ENTRIES PROVIDED:
[Start]
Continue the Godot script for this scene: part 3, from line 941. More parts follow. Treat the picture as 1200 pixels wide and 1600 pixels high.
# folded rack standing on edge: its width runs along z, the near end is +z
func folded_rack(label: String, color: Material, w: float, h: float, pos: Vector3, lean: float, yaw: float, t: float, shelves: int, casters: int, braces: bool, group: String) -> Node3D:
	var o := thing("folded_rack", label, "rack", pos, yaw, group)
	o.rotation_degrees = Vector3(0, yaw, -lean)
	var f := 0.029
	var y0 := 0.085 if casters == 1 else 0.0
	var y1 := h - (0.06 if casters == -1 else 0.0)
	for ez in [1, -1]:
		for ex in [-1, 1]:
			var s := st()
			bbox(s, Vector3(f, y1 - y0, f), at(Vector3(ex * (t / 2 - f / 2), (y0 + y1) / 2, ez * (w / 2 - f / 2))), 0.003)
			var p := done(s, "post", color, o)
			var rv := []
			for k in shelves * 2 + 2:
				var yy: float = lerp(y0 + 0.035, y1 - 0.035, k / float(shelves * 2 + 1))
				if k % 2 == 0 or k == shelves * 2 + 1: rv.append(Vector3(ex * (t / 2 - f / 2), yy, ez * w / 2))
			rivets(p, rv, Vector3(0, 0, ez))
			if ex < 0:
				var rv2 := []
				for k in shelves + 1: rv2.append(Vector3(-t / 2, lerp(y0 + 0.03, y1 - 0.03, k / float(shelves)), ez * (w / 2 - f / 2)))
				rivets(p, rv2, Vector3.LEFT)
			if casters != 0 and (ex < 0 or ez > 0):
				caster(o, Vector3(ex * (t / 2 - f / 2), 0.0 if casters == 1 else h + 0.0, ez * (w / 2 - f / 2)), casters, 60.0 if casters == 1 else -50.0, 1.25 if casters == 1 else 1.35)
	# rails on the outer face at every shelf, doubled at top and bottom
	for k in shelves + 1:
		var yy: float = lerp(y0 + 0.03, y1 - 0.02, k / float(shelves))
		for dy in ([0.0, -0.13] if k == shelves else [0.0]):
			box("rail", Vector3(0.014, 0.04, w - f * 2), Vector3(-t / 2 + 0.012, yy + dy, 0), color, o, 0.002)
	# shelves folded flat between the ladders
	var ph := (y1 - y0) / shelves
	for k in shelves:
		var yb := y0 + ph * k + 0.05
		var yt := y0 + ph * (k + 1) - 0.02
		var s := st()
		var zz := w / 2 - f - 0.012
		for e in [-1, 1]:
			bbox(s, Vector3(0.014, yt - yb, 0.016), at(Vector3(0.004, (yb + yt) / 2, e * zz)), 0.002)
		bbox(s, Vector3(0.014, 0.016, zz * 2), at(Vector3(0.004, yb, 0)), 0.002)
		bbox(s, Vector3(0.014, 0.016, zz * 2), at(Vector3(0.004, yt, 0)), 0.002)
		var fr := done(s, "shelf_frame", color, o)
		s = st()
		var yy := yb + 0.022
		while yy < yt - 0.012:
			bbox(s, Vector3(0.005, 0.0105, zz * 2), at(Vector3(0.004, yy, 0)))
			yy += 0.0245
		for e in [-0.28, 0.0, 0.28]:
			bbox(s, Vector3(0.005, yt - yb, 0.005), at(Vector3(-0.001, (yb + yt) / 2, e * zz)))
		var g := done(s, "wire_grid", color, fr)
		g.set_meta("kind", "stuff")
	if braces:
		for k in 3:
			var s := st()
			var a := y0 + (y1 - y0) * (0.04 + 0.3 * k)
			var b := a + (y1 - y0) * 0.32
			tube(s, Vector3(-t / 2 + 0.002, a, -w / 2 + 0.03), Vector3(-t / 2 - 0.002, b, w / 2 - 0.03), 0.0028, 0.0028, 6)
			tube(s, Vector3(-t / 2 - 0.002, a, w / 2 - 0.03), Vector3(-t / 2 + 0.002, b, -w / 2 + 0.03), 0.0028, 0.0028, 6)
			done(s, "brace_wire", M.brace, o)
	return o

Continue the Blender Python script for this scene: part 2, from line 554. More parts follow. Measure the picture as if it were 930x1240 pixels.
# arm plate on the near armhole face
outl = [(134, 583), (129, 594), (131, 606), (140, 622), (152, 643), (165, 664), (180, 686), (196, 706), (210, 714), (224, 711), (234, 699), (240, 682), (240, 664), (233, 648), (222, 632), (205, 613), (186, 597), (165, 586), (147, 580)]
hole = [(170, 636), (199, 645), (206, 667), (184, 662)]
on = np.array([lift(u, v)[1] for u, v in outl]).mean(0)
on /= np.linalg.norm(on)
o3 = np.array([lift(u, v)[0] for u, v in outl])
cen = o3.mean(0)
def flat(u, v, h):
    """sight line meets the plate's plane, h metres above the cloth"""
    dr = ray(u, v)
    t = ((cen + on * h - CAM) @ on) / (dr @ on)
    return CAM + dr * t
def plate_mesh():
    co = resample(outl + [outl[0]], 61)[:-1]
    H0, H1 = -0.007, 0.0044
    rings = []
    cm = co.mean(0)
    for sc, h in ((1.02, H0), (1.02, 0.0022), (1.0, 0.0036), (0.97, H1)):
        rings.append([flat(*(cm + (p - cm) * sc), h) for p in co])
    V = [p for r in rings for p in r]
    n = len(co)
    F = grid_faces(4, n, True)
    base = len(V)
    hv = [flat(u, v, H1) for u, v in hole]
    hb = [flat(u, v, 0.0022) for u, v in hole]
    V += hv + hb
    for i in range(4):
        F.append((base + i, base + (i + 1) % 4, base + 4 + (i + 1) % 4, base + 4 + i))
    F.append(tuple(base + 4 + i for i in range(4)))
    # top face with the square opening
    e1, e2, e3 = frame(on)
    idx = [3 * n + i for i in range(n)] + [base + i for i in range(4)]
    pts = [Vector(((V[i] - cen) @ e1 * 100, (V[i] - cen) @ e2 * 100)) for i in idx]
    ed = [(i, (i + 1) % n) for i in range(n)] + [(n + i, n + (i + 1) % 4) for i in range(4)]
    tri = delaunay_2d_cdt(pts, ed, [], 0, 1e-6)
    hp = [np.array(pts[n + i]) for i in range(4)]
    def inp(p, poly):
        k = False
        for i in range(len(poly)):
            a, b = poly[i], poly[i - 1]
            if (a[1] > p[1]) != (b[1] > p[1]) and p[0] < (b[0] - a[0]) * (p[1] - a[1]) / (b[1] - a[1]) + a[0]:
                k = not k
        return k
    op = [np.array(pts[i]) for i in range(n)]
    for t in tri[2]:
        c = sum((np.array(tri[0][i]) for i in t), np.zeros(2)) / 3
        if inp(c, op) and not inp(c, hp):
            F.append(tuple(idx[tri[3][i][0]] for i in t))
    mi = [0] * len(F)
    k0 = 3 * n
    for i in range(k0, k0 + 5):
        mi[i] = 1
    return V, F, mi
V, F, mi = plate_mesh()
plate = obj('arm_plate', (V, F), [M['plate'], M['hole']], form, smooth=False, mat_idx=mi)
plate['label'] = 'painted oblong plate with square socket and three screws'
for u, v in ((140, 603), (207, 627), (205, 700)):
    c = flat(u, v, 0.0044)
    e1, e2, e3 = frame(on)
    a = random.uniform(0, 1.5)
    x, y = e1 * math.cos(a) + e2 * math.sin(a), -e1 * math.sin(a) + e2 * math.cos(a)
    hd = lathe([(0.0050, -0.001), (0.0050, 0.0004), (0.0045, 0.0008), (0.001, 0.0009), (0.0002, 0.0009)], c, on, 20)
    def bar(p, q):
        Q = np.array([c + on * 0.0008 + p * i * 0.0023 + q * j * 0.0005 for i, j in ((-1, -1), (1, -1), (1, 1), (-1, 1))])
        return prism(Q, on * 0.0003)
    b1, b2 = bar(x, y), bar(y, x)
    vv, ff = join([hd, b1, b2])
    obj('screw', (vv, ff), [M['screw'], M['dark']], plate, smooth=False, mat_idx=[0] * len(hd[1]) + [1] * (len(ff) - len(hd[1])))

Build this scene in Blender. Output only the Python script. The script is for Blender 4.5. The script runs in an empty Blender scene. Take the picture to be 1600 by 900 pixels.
[End]
EXERCISE OBJECTIVE:
Examine the data above and state how many of its lines contain the word "picture", with no further remarks.

SOLUTION FOR THIS EXERCISE:
3